Conversation Analysis
- Paul Drew - University of York, UK
- John Heritage - University of California, Los Angeles, USA
It is now widely agreed that in latter part of the 20th century sociology has taken a 'linguistic turn'. One of the approaches to emerge out of the linguistic turn is conversation analysis, which is now recognized as one of the most distinctive and genuinely original approaches to the study of language, communication and social interaction to have emerged during the last forty years. Research in conversation analysis over the past 30 years has shown how these and other technical aspects of talk-in-interaction are structured, socially organized resources - or methods - whereby participants perform and coordinate activities through talking together. Conversational interaction is the primordial site of human sociality. Thus these methods are the technical bedrock on which people build their social lives, and construct their social relations with one another.
This comprehensive collection, brought together by two of the leading figures in conversation analysis, will be indispensable to researchers in not only linguistics but sociology, social psychology, communications, and health sciences whose work involved the language and linguistic features of social action.
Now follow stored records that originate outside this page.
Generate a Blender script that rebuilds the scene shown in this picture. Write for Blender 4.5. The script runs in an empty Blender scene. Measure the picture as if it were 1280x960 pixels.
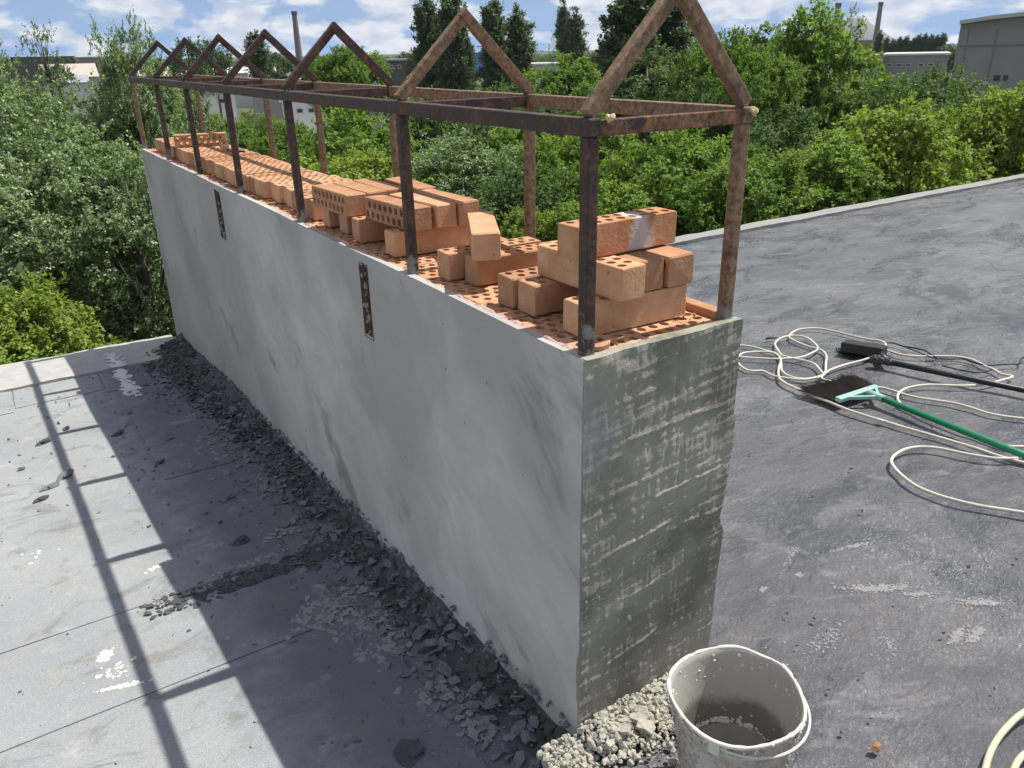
import bpy, bmesh, math, random
import numpy as np
from mathutils import Vector, Matrix, Euler

SC = bpy.context.scene
COL = SC.collection
random.seed(7)
RNG = np.random.default_rng(11)
R = math.radians

# ------------------------------------------------------------------ camera
F = 988.83
CAM = np.array([-0.7754, -0.9899, 1.3366])
RT = np.array([0.8390, -0.5430, -0.0190]); FW = np.array([0.4950, 0.7770, -0.3890])
FW = FW / np.linalg.norm(FW); RT = RT - FW * (RT @ FW); RT /= np.linalg.norm(RT)
UP = np.cross(RT, FW)
cd = bpy.data.cameras.new("camera"); cam = bpy.data.objects.new("camera", cd); COL.objects.link(cam)
cd.sensor_fit = 'HORIZONTAL'; cd.sensor_width = 36; cd.lens = F / 1280 * 36
cd.clip_start = 0.02; cd.clip_end = 6000
cam.matrix_world = Matrix(((RT[0], UP[0], -FW[0], CAM[0]), (RT[1], UP[1], -FW[1], CAM[1]), (RT[2], UP[2], -FW[2], CAM[2]), (0, 0, 0, 1)))
SC.camera = cam

SL = 0.0568                 # fall of the roof away from the camera
DL = 0.080                  # the grey roof lies this much below the black one
W, L, H, B, A = 0.38, 4.21, 0.85, 1.238, 1.415
GZ = -6.6                   # the ground in the yard

def ray(px, py):
    return FW + RT * (px - 640) / F - UP * (py - 480) / F
def roof_z(y, d=0.0):
    return -SL * y - d
def felt_z(y):
    return -SL * y - DL - .0075
def on_roof(px, py, d=0.0):
    v = ray(px, py); t = (-d - SL * CAM[1] - CAM[2]) / (v[2] + SL * v[1]); return CAM + v * t
def at_dist(px, py, d):
    v = ray(px, py); return CAM + v * (d / math.hypot(v[0], v[1]))

# ------------------------------------------------------------------ helpers
def link(o, parent=None):
    COL.objects.link(o)
    if parent is not None: o.parent = parent
    return o
def tag(o, label=None, cat=None, group=None, kind=None):
    if label: o['label'] = label
    if cat: o['category'] = cat
    if group: o['group'] = group
    if kind: o['kind'] = kind
    return o
def thing(name, label, cat, loc=(0, 0, 0), rz=0, group=None):
    o = bpy.data.objects.new(name, None); o.location = loc; o.rotation_euler = (0, 0, rz); o.empty_display_size = .1
    link(o); return tag(o, label, cat, group)
def copy_tree(o, parent=None):
    c = o.copy(); link(c, parent)
    for ch in list(o.children): copy_tree(ch, c)
    return c

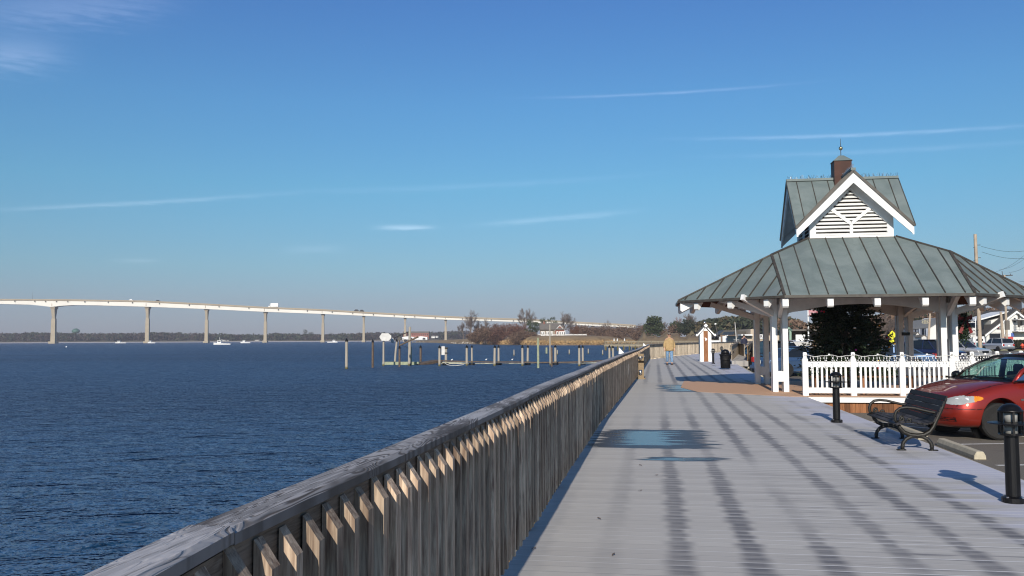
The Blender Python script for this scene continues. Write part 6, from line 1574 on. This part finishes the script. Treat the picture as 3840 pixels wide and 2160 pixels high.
def wirespan(pts, label, name='overhead_wire'):
    mb = MB(); mb.tube(pts, .016, 4); o = mb.build(name, M['wire']); o.location = (0,0,0); tag(o, label, 'wire', 'overhead wires')
for k_, (a, b, lb) in enumerate((((3682,945,96),(3900,960,96),'overhead wire running right from the middle of the tall pole'), ((3680,924,96),(3900,930,96),'thin upper overhead wire running right from the tall pole'), ((3735,1019,140),(3900,905,90),'steep overhead wire rising to the right edge from the far cross-arm'), ((3747,1013,140),(3900,925,92),'second rising overhead wire beside the steep one'), ((3783,1022,140),(3900,955,96),'overhead wire rising from the right tip of the cross-arm'), ((3820,1054,120),(3900,1010,90),'lowest overhead wire at the right edge above the eave'))):
    A = D(*a); B = D(*b); wirespan([A.lerp(B, q/8)-Z*(.5*math.sin(math.pi*q/8)) for q in range(9)], lb)
# pedestrian sign
sp = gp(3346, 92); e = empty('crossing_sign', sp, 0, 'yellow diamond pedestrian crossing sign seen right of the decorated fir', 'road sign'); yl = plain('sign_yellow', (.72,.70,.03), .5)
c0 = D(3346,1256,92)-sp; mb = MB(); mb.tube([(0,.05,0),(0,.05,c0.z)], .04, 6); mb.build('pole', M['rim'], e)
mb = MB(); s_ = .47; mb.prism([(0,-s_),(s_,0),(0,s_),(-s_,0)], Vector((c0.x,0,c0.z)), Vector((1,0,0)), Z, Vector((0,-1,0)), .02); pl_ = mb.build('diamond_plate', yl, e)
mb = MB(); q = Vector((c0.x,-.024,c0.z)); X1 = Vector((1,0,0))
for poly in ([(-.03,.22),(.03,.24),(.04,.30),(-.02,.31)], [(-.06,.18),(.05,.20),(.06,.0),(-.04,.0)], [(-.06,.16),(-.15,.05),(-.13,.03),(-.05,.10)], [(.05,.16),(.14,.10),(.13,.07),(.05,.10)], [(-.04,.02),(.0,.02),(-.08,-.26),(-.13,-.25)], [(.0,.02),(.06,.02),(.12,-.26),(.07,-.27)]):
    mb.prism(poly, q, X1, Z, Vector((0,-1,0)), .01)
mb.build('walking_figure', M['black_metal'], pl_)
mb = MB(); c1 = D(3344,1279,92)-sp; mb.prism([(-.24,-.15),(.24,-.15),(.24,.15),(-.24,.15)], c1, X1, Z, Vector((0,-1,0)), .02); p2_ = mb.build('arrow_plate', yl, e)
mb = MB(); mb.prism([(-.10,.08),(.08,-.06),(.12,-.02),(.14,-.12),(.03,-.10),(.06,-.08),(-.12,.05)], c1-Vector((0,.024,0)), X1, Z, Vector((0,-1,0)), .01); mb.build('arrow', M['black_metal'], p2_)
mb = MB(); mb.prism([(-.2,0),(.2,0),(.22,.9),(.0,1.2),(-.22,.9)], Vector((0,0,0)), X1, Z, Vector((0,1,0)), .4); o = mb.build('yellow_machine', plain('signal_yellow', (.70,.35,.03), .5)); o.location = gp(3357, 88, LOTZ+.1); tag(o, 'orange-yellow box standing at the foot of the crossing sign', 'box')
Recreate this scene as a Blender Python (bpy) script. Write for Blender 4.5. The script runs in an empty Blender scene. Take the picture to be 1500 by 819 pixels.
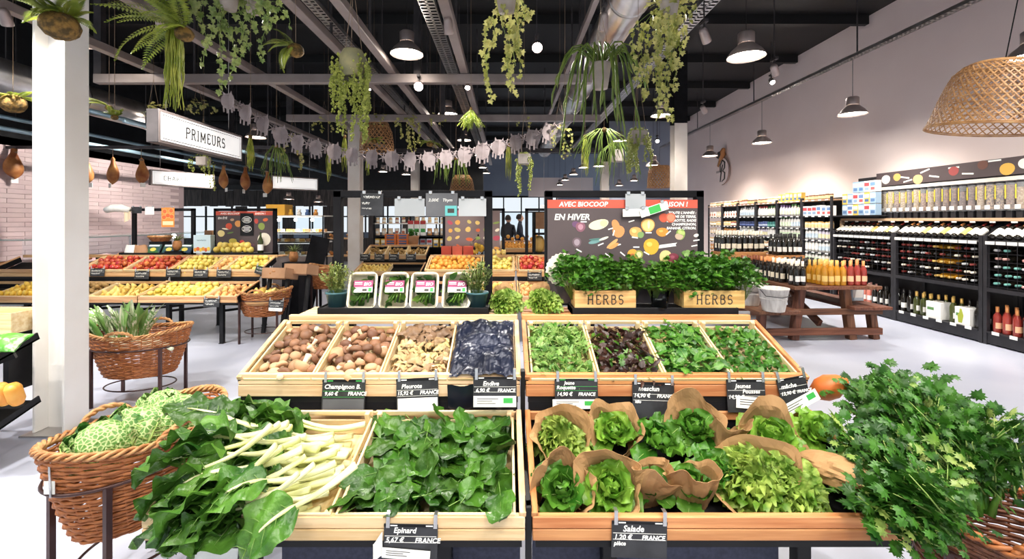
import bpy, math, random
from mathutils import Vector, Matrix, Euler, noise as NZ
SC = bpy.context.scene
COL = SC.collection
PI = math.pi
rnd = random.Random(11)
U = rnd.uniform
V = Vector

# ---------------------------------------------------------------- camera
F, CX, CY, EYE = 650.0, 742.0, 322.0, 1.6
cam = bpy.data.cameras.new('camera')
cam.sensor_width = 36.0
cam.lens = F / 1500 * 36
cam.shift_x = (750 - CX) / 1500
cam.shift_y = -(409.5 - CY) / 1500
cam.clip_start = 0.05
cam.clip_end = 200
camo = bpy.data.objects.new('camera', cam)
camo.location = (0, 0, EYE)
camo.rotation_euler = (PI / 2, 0, 0)
COL.objects.link(camo)
SC.camera = camo


def P(px, py, y):
    """point of the place at depth y that the photograph shows at this pixel"""
    return V(((px - CX) * y / F, y, EYE - (py - CY) * y / F))


# ---------------------------------------------------------------- world, exposure
SC.view_settings.view_transform = 'Standard'
SC.view_settings.look = 'None'
SC.view_settings.gamma = 1.0
SC.view_settings.use_curve_mapping = False
SC.view_settings.exposure = 0.15
W = bpy.data.worlds.new('daylight')
SC.world = W
W.use_nodes = True
W.node_tree.nodes['Background'].inputs[0].default_value = (0.86, 0.93, 1.0, 1)
W.node_tree.nodes['Background'].inputs[1].default_value = .9

LAMP_W, SPOT_W = 165.0, 260.0      # pendant lamps and track spots, watts


def light(kind, name, loc, power, col=(1, .93, .84), size=.15, target=None, cone=95, blend=.6):
    l = bpy.data.lights.new(name, kind)
    l.energy = power
    l.color = col
    if kind == 'SPOT':
        l.spot_size = math.radians(cone)
        l.spot_blend = blend
    l.shadow_soft_size = size
    o = bpy.data.objects.new(name, l)
    o.location = loc
    if target is not None:
        o.rotation_euler = (V(target) - V(loc)).to_track_quat('-Z', 'Y').to_euler()
    COL.objects.link(o)
    return o


# ---------------------------------------------------------------- materials
def lin(c):
    return tuple(x / 12.92 if x <= .04045 else ((x + .055) / 1.055) ** 2.4 for x in c)


def hexc(h):
    h = h.lstrip('#')
    return lin(tuple(int(h[i:i + 2], 16) / 255 for i in (0, 2, 4)))


MATS = {}


def M(name, c1, c2=None, scale=6.0, rough=.5, metal=0.0, bump=0.0, bscale=30.0, rand=0.0, hue=0.0,
      stretch=None, trans=0.0, thin=0.0, emit=0.0, ramp=(.35, .65), coat=0.0, kind='noise', ior=None, spec=None):
    """procedural material: two colours mixed by a noise, optional bump, per-object variation, translucency"""
    m = bpy.data.materials.new(name)
    MATS[name] = m
    m.use_nodes = True
    nt = m.node_tree
    b = nt.nodes['Principled BSDF']
    L = nt.links.new
    N = nt.nodes.new
    b.inputs['Roughness'].default_value = rough
    b.inputs['Metallic'].default_value = metal
    if coat:
        b.inputs['Coat Weight'].default_value = coat
    if spec is not None:
        b.inputs['Specular IOR Level'].default_value = spec
    if trans:
        b.inputs['Transmission Weight'].default_value = trans
    if ior:
        b.inputs['IOR'].default_value = ior
    a = hexc(c1)
    col = None
    tc = N('ShaderNodeTexCoord')
    mp = N('ShaderNodeMapping')
    L(tc.outputs['Object'], mp.inputs['Vector'])
    oi = N('ShaderNodeObjectInfo')
    if stretch:
        mp.inputs['Scale'].default_value = stretch
    sc_ = N('ShaderNodeVectorMath')
    sc_.operation = 'SCALE'
    sc_.inputs[0].default_value = (13.1, 7.7, 5.3)
    L(oi.outputs['Random'], sc_.inputs['Scale'])
    L(sc_.outputs[0], mp.inputs['Location'])
    if c2:
        if kind == 'voronoi':
            n = N('ShaderNodeTexVoronoi')
            n.inputs['Scale'].default_value = scale
            fac = n.outputs['Distance']
        elif kind == 'edge':
            n = N('ShaderNodeTexVoronoi')
            n.feature = 'DISTANCE_TO_EDGE'
            n.inputs['Scale'].default_value = scale
            fac = n.outputs['Distance']
        elif kind == 'cells':
            n = N('ShaderNodeTexVoronoi')
            n.inputs['Scale'].default_value = scale
            fac = n.outputs['Color']
        else:
            n = N('ShaderNodeTexNoise')
            n.inputs['Scale'].default_value = scale
            n.inputs['Detail'].default_value = 4
            fac = n.outputs[0]
        L(mp.outputs[0], n.inputs['Vector'])
        r = N('ShaderNodeValToRGB')
        r.color_ramp.elements[0].position, r.color_ramp.elements[1].position = ramp
        r.color_ramp.elements[0].color = (*a, 1)
        r.color_ramp.elements[1].color = (*hexc(c2), 1)
        L(fac, r.inputs[0])
        col = r.outputs[0]
    if rand or hue:
        hs = N('ShaderNodeHueSaturation')
        hs.inputs['Color'].default_value = (*a, 1)
        if col:
            L(col, hs.inputs['Color'])
        if rand:
            mr = N('ShaderNodeMapRange')
            mr.inputs['To Min'].default_value = 1 - rand
            mr.inputs['To Max'].default_value = 1 + rand
            L(oi.outputs['Random'], mr.inputs['Value'])
            L(mr.outputs[0], hs.inputs['Value'])
        if hue:
            mm = N('ShaderNodeMath')
            mm.operation = 'MULTIPLY'
            mm.inputs[1].default_value = 7.31
            L(oi.outputs['Random'], mm.inputs[0])
            fr = N('ShaderNodeMath')
            fr.operation = 'FRACT'
            L(mm.outputs[0], fr.inputs[0])
            mr = N('ShaderNodeMapRange')
            mr.inputs['To Min'].default_value = .5 - hue
            mr.inputs['To Max'].default_value = .5 + hue
            L(fr.outputs[0], mr.inputs['Value'])
            L(mr.outputs[0], hs.inputs['Hue'])
        col = hs.outputs[0]
    if col:
        L(col, b.inputs['Base Color'])
    else:
        b.inputs['Base Color'].default_value = (*a, 1)
    if bump:
        n2 = N('ShaderNodeTexNoise')
        n2.inputs['Scale'].default_value = bscale
        n2.inputs['Detail'].default_value = 3
        L(mp.outputs[0], n2.inputs['Vector'])
        bp = N('ShaderNodeBump')
        bp.inputs['Strength'].default_value = bump
        bp.inputs['Distance'].default_value = .01
        L(n2.outputs[0], bp.inputs['Height'])
        L(bp.outputs[0], b.inputs['Normal'])
    if emit:
        if col:
            L(col, b.inputs['Emission Color'])
        else:
            b.inputs['Emission Color'].default_value = (*a, 1)
        b.inputs['Emission Strength'].default_value = emit
    if thin:
        t = N('ShaderNodeBsdfTranslucent')
        if col:
            L(col, t.inputs['Color'])
        else:
            t.inputs['Color'].default_value = (*a, 1)
        mx = N('ShaderNodeMixShader')
        mx.inputs[0].default_value = thin
        L(b.outputs[0], mx.inputs[1])
        L(t.outputs[0], mx.inputs[2])
        L(mx.outputs[0], nt.nodes['Material Output'].inputs[0])
    return m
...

"The present ambitious effort warehouses pivotal materials that take the reader through the principal areas of CA [Conversation Analysis] research and publication. The first volume addresses turn-taking and conversation repair, which are the formative basis of CA. Drawing from across the globe, this set also demonstrates the international scope of CA by mixing in among standard texts materials showing its global growth and future directions. Although these materials have been previously published, the value of collecting them into one source cannot be overstated, particularly since work employing CA is spread across the disciplines. Essential."